Francesco: I liked to convey the idea of ​​a sense of family outside the circle of Scrooge, Donald, and the nephews, to suggest that far from the Money Bin, the extended duck clan still lives and works. And Gideon and Kildare have lives no less interesting than those of our favorite lead characters.

Fantagraphics: Huey, Dewey, and Louie, awfully brainy kids, seem surprisingly trusting of Flinty’s supposed reformation… Do you think they’re totally taken in?

Francesco: Of course not… but the nephews are also sensitive young ducks, and in their hearts they hope Flintheart can change. They’re intelligent and attentive, but they still have the hope of children, in contrast to the cynicism and disenchantment of adults. Only in the end will we find out if they really believed Flintheart!

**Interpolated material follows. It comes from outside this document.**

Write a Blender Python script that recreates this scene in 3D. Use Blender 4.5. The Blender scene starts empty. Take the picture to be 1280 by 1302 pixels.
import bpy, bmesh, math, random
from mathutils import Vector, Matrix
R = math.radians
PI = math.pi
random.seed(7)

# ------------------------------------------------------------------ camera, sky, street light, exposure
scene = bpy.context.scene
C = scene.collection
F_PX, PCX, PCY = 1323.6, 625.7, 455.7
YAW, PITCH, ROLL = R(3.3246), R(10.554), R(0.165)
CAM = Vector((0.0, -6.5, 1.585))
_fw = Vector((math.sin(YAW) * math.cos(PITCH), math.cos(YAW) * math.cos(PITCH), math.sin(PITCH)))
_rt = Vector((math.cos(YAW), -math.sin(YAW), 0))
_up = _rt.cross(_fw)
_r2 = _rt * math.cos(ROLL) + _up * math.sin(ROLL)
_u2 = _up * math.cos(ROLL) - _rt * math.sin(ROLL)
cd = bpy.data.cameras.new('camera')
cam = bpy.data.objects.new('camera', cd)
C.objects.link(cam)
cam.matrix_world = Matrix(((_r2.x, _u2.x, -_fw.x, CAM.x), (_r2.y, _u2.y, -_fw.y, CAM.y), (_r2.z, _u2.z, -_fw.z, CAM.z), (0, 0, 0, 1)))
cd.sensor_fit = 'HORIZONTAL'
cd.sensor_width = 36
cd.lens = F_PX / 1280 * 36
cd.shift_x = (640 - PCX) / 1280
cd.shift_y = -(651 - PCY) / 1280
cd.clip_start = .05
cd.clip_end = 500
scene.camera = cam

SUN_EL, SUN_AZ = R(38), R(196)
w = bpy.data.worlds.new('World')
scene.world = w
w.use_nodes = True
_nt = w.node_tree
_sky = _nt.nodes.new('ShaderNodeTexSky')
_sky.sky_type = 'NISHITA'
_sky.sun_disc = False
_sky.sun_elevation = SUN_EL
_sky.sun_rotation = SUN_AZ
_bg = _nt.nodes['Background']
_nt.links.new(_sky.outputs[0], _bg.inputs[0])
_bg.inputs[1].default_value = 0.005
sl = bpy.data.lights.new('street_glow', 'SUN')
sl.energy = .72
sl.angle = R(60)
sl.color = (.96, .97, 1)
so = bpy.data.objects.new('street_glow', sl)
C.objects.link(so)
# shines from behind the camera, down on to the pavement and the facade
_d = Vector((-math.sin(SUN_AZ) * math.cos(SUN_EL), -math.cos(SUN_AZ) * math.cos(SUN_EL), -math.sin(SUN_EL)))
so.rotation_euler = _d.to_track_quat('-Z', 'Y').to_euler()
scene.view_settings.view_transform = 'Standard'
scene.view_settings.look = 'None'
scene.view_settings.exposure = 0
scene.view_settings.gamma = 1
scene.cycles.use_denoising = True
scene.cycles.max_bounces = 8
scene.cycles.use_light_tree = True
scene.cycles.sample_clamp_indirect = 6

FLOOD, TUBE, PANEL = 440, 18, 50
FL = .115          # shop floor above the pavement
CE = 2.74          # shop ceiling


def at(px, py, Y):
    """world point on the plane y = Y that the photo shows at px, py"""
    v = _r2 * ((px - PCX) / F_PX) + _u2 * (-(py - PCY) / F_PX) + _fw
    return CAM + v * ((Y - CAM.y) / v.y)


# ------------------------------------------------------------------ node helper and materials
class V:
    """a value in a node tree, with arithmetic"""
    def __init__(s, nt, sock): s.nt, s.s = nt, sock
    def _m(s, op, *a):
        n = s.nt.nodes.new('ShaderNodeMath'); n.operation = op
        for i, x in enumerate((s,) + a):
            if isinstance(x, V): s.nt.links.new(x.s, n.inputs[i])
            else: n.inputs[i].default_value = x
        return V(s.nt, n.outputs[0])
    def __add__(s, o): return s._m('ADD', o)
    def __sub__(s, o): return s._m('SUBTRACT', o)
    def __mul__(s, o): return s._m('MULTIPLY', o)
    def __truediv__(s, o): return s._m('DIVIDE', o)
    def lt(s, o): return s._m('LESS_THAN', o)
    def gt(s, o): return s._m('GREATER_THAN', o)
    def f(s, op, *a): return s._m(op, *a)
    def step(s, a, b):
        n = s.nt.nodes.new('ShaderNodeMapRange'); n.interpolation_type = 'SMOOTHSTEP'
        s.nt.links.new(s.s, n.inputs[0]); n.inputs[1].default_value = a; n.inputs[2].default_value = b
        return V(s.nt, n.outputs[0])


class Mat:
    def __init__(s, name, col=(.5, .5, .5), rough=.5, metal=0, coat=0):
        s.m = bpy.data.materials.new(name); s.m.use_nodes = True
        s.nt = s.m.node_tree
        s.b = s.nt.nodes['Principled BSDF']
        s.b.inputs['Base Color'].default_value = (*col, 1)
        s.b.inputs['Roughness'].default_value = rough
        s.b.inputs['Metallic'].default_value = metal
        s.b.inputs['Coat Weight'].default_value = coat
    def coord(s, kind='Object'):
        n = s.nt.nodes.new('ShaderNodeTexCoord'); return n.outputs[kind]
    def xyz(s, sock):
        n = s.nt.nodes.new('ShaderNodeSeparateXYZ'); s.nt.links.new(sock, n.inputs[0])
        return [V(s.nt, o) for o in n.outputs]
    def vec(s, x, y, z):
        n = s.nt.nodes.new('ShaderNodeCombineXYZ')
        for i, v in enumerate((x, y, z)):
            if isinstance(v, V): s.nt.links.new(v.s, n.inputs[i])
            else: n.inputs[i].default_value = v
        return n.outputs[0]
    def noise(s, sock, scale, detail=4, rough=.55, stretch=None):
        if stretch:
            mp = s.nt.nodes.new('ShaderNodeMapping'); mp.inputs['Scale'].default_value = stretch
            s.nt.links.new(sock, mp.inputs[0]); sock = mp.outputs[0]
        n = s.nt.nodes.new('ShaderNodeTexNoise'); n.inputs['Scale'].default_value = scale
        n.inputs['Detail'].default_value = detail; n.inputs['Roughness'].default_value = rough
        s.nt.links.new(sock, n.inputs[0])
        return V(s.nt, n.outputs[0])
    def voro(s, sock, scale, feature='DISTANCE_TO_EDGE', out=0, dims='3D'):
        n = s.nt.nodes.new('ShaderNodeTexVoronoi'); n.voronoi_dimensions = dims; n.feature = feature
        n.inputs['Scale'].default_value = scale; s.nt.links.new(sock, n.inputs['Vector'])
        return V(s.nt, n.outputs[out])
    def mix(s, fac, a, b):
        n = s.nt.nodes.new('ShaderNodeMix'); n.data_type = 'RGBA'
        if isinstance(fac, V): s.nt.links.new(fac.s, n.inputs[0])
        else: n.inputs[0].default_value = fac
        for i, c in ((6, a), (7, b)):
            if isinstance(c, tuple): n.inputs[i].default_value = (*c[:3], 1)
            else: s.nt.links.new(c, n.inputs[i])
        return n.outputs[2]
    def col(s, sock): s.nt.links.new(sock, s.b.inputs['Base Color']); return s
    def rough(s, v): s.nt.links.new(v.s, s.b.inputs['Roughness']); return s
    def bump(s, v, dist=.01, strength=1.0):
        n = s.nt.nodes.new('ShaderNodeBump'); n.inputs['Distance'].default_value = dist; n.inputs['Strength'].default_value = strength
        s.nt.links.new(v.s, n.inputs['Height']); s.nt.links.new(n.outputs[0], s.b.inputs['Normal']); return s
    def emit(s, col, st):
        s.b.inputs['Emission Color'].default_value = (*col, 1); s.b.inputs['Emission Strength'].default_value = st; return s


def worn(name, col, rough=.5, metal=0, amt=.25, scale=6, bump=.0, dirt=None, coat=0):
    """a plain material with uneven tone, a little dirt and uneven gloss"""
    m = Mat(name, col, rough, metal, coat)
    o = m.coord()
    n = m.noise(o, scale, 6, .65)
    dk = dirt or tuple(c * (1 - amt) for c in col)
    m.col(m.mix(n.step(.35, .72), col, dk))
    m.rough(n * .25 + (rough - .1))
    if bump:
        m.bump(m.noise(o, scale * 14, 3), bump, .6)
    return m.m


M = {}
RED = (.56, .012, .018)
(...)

Fantagraphics: Uncle Scrooge and Donald have their own needs, of course. Francesco, what are your favorite kinds of stories to tell with Scrooge and Donald, and does “Sinister Secret” qualify?

Francesco: I love telling any kind of story with Scrooge and Donald as the protagonists; the dynamics that unfold between uncle and nephew make every tale special. My favorite stories are those that blend adventure and comedy with a touch of emotion. “Sinister Secret” has a little of all of this.

Fantagraphics: Beyond Glomgold, our American readers will remember you from many other stories published here, including some issues of Duck Avenger New Adventures, “Mousetropolis” with Mickey as Mictor Mouser, and stories about Magica De Spell’s infamous family! Do you have a favorite you’d like to recommend readers jump back to?

Francesco: One story I’m very fond of, published by Fantagraphics, is “The River of Time” with Mickey Mouse (Disney Masters Vol. 25); but after thirty years of stories, it’s a bit difficult to choose only a few. I’m very happy about those published in the United States because they’ve had beautiful editions—thanks also to the extraordinary work of Jonathan H. Gray, Dwight Decker, and Thad Komorowski, who have effectively translated and localized the stories, successfully overcoming the linguistic pitfalls they occasionally encountered along the way!